Published at 8:30 AM on October 15, 2009

By Justin Jacobs

Wayne Coyne Gets an Album Named After Him

You're in a new band. You're making some headway with your sound, but you're lacking a hook, an angle, a way to grab peoples' attention. Plus, you're from Denmark, totally removed from the globe's many hip rock locales. What to do?

Well, if you're a member of Danish synth-pop band, The William Blakes, you've already found your answer: Name your debut album after one of indie rock's most enigmatic figures. 

The record is called, simply enough, Wayne Coyne, and it's out Nov. 17 on Speed of Sound/Last Gang. The album cover, pictured below, is an image of Coyne's glorious coif superimposed on poet William Blake's body:

williamblakescoyne.jpgAlthough the music of The William Blakes has little to do with The Flaming Lips, it's interesting to see a current band using another current figure as its album namesake. The band's first stateside single, "Secrets of the State," is an endlessly catchy '80s pop blast (think: Tears for Fears) that could've owned early MTV.

So where does all the Coyne love come from?

"I met Wayne Coyne briefly at the Roskilde Festival right after The Flaming Lips played in front of 70,000 people," frontman Blake Kristian Leth tells Paste. "We were really inspired by the mix between crazy big rock showmanship and this really unpretentious 'How are you?' attitude: that the music you do is really important and can hold big themes, but it's not about you."

To The William Blakes, though, the name is just as much about Coyne inspiring them as it is about honoring the man inside the big inflatable ball. "I think it's good to show some love to people who are doing something extraordinary right now," guitarist-Blake Frederick Nordsø says.

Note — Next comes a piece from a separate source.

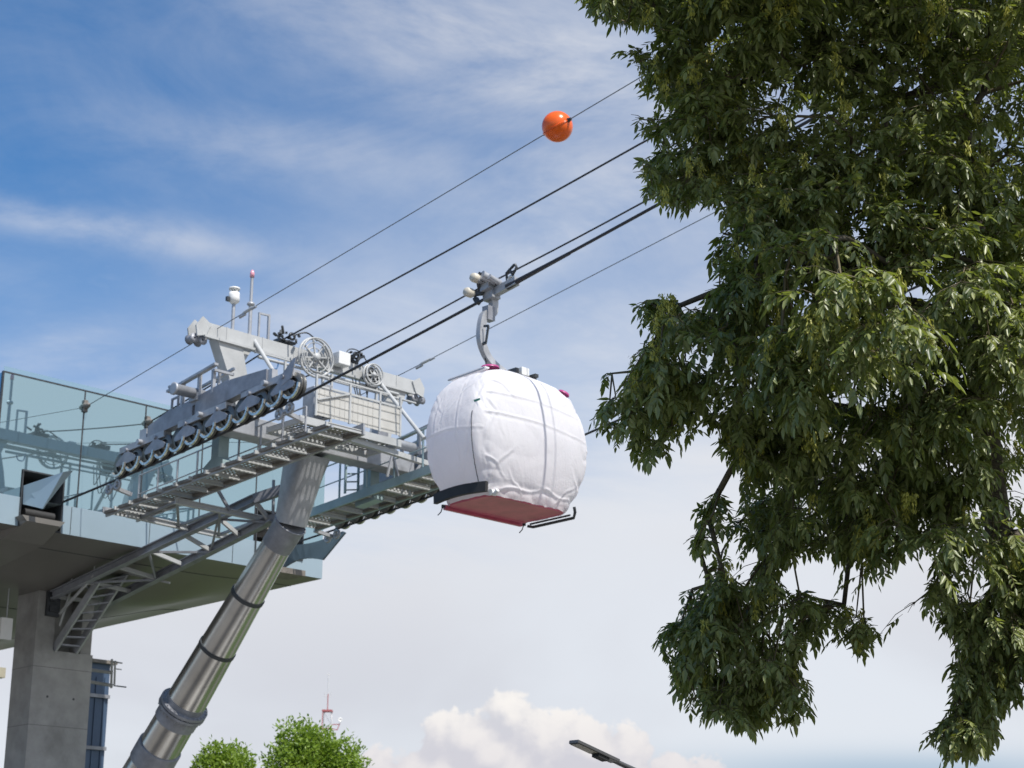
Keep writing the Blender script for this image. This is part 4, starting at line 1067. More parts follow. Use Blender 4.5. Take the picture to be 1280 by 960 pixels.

Although Coyne hasn't addressed his musical namesake publicly, The William Blakes take comfort just in knowing that he does have a copy; Leth handed him a copy when the Lips played recently in Tivoli, Denmark. "He laughed at the cover and thought it was cool," keyboardist Blake Bo Rande recalls. "I don't know if he's heard it yet, though. Wayne, if you're out there, let us know. We're fine even if you hate it."